'''
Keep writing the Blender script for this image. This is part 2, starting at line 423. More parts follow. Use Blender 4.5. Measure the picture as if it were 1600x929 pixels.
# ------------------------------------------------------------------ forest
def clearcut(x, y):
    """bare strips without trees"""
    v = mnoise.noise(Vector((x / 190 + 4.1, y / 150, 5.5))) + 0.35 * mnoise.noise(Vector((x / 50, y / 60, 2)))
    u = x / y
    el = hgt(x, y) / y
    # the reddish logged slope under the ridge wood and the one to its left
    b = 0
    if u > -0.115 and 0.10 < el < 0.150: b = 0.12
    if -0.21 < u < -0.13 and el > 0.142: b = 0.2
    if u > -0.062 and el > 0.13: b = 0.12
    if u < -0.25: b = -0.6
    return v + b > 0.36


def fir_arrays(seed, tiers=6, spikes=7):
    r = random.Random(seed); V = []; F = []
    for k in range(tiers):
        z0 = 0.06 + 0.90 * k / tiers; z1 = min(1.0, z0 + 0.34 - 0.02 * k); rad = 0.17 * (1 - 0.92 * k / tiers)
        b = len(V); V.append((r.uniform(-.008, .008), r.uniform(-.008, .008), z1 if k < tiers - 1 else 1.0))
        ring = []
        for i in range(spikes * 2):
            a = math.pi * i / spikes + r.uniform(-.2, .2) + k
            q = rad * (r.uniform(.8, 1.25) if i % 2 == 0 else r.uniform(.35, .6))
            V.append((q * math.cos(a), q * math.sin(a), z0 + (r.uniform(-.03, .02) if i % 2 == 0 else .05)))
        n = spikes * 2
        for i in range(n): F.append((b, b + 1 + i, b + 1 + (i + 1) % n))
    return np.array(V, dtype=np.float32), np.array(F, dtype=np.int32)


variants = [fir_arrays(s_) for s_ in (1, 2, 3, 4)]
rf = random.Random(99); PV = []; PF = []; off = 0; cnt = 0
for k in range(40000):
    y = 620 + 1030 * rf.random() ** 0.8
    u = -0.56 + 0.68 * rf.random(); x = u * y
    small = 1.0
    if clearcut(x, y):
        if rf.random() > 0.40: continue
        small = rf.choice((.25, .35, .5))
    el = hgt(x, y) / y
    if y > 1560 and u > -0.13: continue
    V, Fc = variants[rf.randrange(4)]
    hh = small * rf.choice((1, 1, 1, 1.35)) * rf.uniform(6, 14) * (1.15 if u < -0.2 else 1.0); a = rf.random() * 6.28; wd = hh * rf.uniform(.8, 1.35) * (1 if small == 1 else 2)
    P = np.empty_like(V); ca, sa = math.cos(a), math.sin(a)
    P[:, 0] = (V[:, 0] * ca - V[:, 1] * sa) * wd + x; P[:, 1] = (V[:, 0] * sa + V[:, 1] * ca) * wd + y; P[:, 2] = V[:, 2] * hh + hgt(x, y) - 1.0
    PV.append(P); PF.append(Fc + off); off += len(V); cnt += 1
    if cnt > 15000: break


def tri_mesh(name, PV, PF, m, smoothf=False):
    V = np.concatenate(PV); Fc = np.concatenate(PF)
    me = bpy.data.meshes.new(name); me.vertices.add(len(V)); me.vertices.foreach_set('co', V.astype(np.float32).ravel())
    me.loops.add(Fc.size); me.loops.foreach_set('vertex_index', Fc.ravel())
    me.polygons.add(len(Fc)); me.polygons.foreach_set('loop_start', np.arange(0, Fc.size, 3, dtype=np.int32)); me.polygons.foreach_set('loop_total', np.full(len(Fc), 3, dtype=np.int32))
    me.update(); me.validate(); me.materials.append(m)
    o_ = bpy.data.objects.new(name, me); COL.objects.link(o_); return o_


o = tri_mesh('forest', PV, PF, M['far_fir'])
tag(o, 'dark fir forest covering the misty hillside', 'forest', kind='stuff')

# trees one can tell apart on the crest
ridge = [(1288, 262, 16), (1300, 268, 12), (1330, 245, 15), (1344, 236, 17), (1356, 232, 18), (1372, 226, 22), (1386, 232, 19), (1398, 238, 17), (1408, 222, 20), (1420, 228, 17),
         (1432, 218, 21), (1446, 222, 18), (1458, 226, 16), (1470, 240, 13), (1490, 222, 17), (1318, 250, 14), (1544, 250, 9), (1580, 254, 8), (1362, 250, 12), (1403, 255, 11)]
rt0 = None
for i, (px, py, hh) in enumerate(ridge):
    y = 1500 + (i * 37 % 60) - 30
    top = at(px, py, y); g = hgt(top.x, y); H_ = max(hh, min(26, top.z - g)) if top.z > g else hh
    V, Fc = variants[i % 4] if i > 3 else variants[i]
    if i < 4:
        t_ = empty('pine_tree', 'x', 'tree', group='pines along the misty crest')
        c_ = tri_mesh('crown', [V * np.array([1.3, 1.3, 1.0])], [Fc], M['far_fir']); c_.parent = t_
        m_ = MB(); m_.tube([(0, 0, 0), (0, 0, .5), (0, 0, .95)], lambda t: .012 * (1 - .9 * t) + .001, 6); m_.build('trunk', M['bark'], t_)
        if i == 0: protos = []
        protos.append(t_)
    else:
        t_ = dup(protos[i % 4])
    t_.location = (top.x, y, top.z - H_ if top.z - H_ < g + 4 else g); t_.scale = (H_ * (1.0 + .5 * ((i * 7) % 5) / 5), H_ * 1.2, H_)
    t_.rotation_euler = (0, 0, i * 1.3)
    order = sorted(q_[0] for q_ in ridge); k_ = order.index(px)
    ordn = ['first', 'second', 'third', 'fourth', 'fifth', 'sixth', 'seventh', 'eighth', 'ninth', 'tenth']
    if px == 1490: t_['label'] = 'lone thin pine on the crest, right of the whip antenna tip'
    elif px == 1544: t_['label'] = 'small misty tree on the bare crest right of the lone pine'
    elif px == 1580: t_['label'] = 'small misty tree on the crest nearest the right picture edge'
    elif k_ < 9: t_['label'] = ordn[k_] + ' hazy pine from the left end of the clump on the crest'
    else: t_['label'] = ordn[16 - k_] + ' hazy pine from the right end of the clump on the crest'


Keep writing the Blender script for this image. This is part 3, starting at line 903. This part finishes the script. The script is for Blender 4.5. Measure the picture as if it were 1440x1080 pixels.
'''
■ Given problem: Repeat the records above exactly, leaving none out.

■ Answer below:
Keep writing the Blender script for this image. This is part 2, starting at line 423. More parts follow. Use Blender 4.5. Measure the picture as if it were 1600x929 pixels.
# ------------------------------------------------------------------ forest
def clearcut(x, y):
    """bare strips without trees"""
    v = mnoise.noise(Vector((x / 190 + 4.1, y / 150, 5.5))) + 0.35 * mnoise.noise(Vector((x / 50, y / 60, 2)))
    u = x / y
    el = hgt(x, y) / y
    # the reddish logged slope under the ridge wood and the one to its left
    b = 0
    if u > -0.115 and 0.10 < el < 0.150: b = 0.12
    if -0.21 < u < -0.13 and el > 0.142: b = 0.2
    if u > -0.062 and el > 0.13: b = 0.12
    if u < -0.25: b = -0.6
    return v + b > 0.36


def fir_arrays(seed, tiers=6, spikes=7):
    r = random.Random(seed); V = []; F = []
    for k in range(tiers):
        z0 = 0.06 + 0.90 * k / tiers; z1 = min(1.0, z0 + 0.34 - 0.02 * k); rad = 0.17 * (1 - 0.92 * k / tiers)
        b = len(V); V.append((r.uniform(-.008, .008), r.uniform(-.008, .008), z1 if k < tiers - 1 else 1.0))
        ring = []
        for i in range(spikes * 2):
            a = math.pi * i / spikes + r.uniform(-.2, .2) + k
            q = rad * (r.uniform(.8, 1.25) if i % 2 == 0 else r.uniform(.35, .6))
            V.append((q * math.cos(a), q * math.sin(a), z0 + (r.uniform(-.03, .02) if i % 2 == 0 else .05)))
        n = spikes * 2
        for i in range(n): F.append((b, b + 1 + i, b + 1 + (i + 1) % n))
    return np.array(V, dtype=np.float32), np.array(F, dtype=np.int32)


variants = [fir_arrays(s_) for s_ in (1, 2, 3, 4)]
rf = random.Random(99); PV = []; PF = []; off = 0; cnt = 0
for k in range(40000):
    y = 620 + 1030 * rf.random() ** 0.8
    u = -0.56 + 0.68 * rf.random(); x = u * y
    small = 1.0
    if clearcut(x, y):
        if rf.random() > 0.40: continue
        small = rf.choice((.25, .35, .5))
    el = hgt(x, y) / y
    if y > 1560 and u > -0.13: continue
    V, Fc = variants[rf.randrange(4)]
    hh = small * rf.choice((1, 1, 1, 1.35)) * rf.uniform(6, 14) * (1.15 if u < -0.2 else 1.0); a = rf.random() * 6.28; wd = hh * rf.uniform(.8, 1.35) * (1 if small == 1 else 2)
    P = np.empty_like(V); ca, sa = math.cos(a), math.sin(a)
    P[:, 0] = (V[:, 0] * ca - V[:, 1] * sa) * wd + x; P[:, 1] = (V[:, 0] * sa + V[:, 1] * ca) * wd + y; P[:, 2] = V[:, 2] * hh + hgt(x, y) - 1.0
    PV.append(P); PF.append(Fc + off); off += len(V); cnt += 1
    if cnt > 15000: break


def tri_mesh(name, PV, PF, m, smoothf=False):
    V = np.concatenate(PV); Fc = np.concatenate(PF)
    me = bpy.data.meshes.new(name); me.vertices.add(len(V)); me.vertices.foreach_set('co', V.astype(np.float32).ravel())
    me.loops.add(Fc.size); me.loops.foreach_set('vertex_index', Fc.ravel())
    me.polygons.add(len(Fc)); me.polygons.foreach_set('loop_start', np.arange(0, Fc.size, 3, dtype=np.int32)); me.polygons.foreach_set('loop_total', np.full(len(Fc), 3, dtype=np.int32))
    me.update(); me.validate(); me.materials.append(m)
    o_ = bpy.data.objects.new(name, me); COL.objects.link(o_); return o_


o = tri_mesh('forest', PV, PF, M['far_fir'])
tag(o, 'dark fir forest covering the misty hillside', 'forest', kind='stuff')

# trees one can tell apart on the crest
ridge = [(1288, 262, 16), (1300, 268, 12), (1330, 245, 15), (1344, 236, 17), (1356, 232, 18), (1372, 226, 22), (1386, 232, 19), (1398, 238, 17), (1408, 222, 20), (1420, 228, 17),
         (1432, 218, 21), (1446, 222, 18), (1458, 226, 16), (1470, 240, 13), (1490, 222, 17), (1318, 250, 14), (1544, 250, 9), (1580, 254, 8), (1362, 250, 12), (1403, 255, 11)]
rt0 = None
for i, (px, py, hh) in enumerate(ridge):
    y = 1500 + (i * 37 % 60) - 30
    top = at(px, py, y); g = hgt(top.x, y); H_ = max(hh, min(26, top.z - g)) if top.z > g else hh
    V, Fc = variants[i % 4] if i > 3 else variants[i]
    if i < 4:
        t_ = empty('pine_tree', 'x', 'tree', group='pines along the misty crest')
        c_ = tri_mesh('crown', [V * np.array([1.3, 1.3, 1.0])], [Fc], M['far_fir']); c_.parent = t_
        m_ = MB(); m_.tube([(0, 0, 0), (0, 0, .5), (0, 0, .95)], lambda t: .012 * (1 - .9 * t) + .001, 6); m_.build('trunk', M['bark'], t_)
        if i == 0: protos = []
        protos.append(t_)
    else:
        t_ = dup(protos[i % 4])
    t_.location = (top.x, y, top.z - H_ if top.z - H_ < g + 4 else g); t_.scale = (H_ * (1.0 + .5 * ((i * 7) % 5) / 5), H_ * 1.2, H_)
    t_.rotation_euler = (0, 0, i * 1.3)
    order = sorted(q_[0] for q_ in ridge); k_ = order.index(px)
    ordn = ['first', 'second', 'third', 'fourth', 'fifth', 'sixth', 'seventh', 'eighth', 'ninth', 'tenth']
    if px == 1490: t_['label'] = 'lone thin pine on the crest, right of the whip antenna tip'
    elif px == 1544: t_['label'] = 'small misty tree on the bare crest right of the lone pine'
    elif px == 1580: t_['label'] = 'small misty tree on the crest nearest the right picture edge'
    elif k_ < 9: t_['label'] = ordn[k_] + ' hazy pine from the left end of the clump on the crest'
    else: t_['label'] = ordn[16 - k_] + ' hazy pine from the right end of the clump on the crest'


Keep writing the Blender script for this image. This is part 3, starting at line 903. This part finishes the script. The script is for Blender 4.5. Measure the picture as if it were 1440x1080 pixels.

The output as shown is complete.